Selon le World Resources Institute (WRI), un think tank américain actif dans la recherche, il y aurait dans le monde 23 millions d'hectares susceptibles d'être replantés à des fins de reforestation environnementale, soit une superficie plus grande que l'Amérique du Sud toute entière. Une bonne nouvelle pour l'environnement? Oui, a priori, puisque de tels programmes permettraient à la fois de lutter contre le dérèglement climatique (la végétation ainsi créée permettrait, via la photosynthèse, de fixer progressivement le carbone de l'atmosphère) et de progresser vers la réalisation de ce qu'on surnomme le "Défi de Bonn". En septembre 2011, en effet, la communauté internationale avait décidé de se lancer dans un gigantesque programme de restauration de 150 millions d'hectares endommagés par la déforestation ou d'autres formes de dégradation des sols et des écosystèmes.
Mais il y a un hic, et de taille. La carte qui sert au WRI pour appuyer ses estimations, parue dans le magazine Science en 2014, est trop généraliste et peut induire la confusion auprès des gestionnaires des programmes de reforestation. Pire: elle pourrait amener à des décisions contre-productives, tant en matière de lutte contre le dérèglement climatique que dans le domaine de la protection de la biodiversité. C'est en tout cas l'option défendue par un groupe de scientifiques émanant d'une dizaine d'institutions universitaires européennes, nord et sud-américaines. Parmi elles, l'Université de Liège et, plus spécifiquement, l'Unité Biodiversité et Paysage de Gembloux Agro-Bio Tech.
L'expérience katangaise
Ce qui unit ces universités, c'est l'expérience accumulée de longue date dans l'étude - entre autres - des écosystèmes herbacés tropicaux. Gembloux Agro-Bio Tech, par exemple, dispose aujourd'hui d'une expertise mondiale dans l'étude des affleurements naturels riches en cuivre et en cobalt du Katanga (République démocratique du Congo, RDC). Il s'agit de milieux miniers rarissimes à l'échelle mondiale, colonisés par des communautés végétales très particulières. Cette expertise lui permet de conseiller les autorités locales et les exploitants miniers dans la mise en oeuvre de programmes visant à compenser les inévitables dégâts liés aux exploitations et, là où c'est possible, à restaurer les écosystèmes mis à mal.

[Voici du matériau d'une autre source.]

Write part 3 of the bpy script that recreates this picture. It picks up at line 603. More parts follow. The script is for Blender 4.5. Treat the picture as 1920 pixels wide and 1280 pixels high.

Si le grand public voit généralement dans les savanes africaines l'exemple type de ces milieux herbacés, ces derniers sont en réalité bien plus variés que cette image d'Epinal, précisent Grégory Mahy et Soizig LeStradic, professeur et chercheur à l’Unité Biodiversité et Paysage, signataires, avec leur collèges internationaux d'une récente "letter" de mise en garde dans Science(1), en réponse à la carte publiée par le WRI. "Cerrados" ou "Pampas" en Amérique du Sud, "Savanes" en Afrique, « Prairies » en Amérique du Nord, "Pelouses calcaires" en Europe tempérée et même « forêts claires » tropicales: tels sont quelques-uns de ces biotopes herbacés - extrêmement polymorphes, donc - qu'on peut rencontrer à la surface de la planète toute entière. "La diversité de ces milieux naturels est très importante. Cela va de la pelouse courte, où la végétation ne dépasse pas quelques centimètres de hauteur et où pas un arbre ne peut se fixer, jusqu'aux forêts claires (comme la forêt tropicale sèche), en passant par des prairies ou des savanes à végétation herbacée grimpant jusqu'à 1,5 ou 2 mètres de hauteur".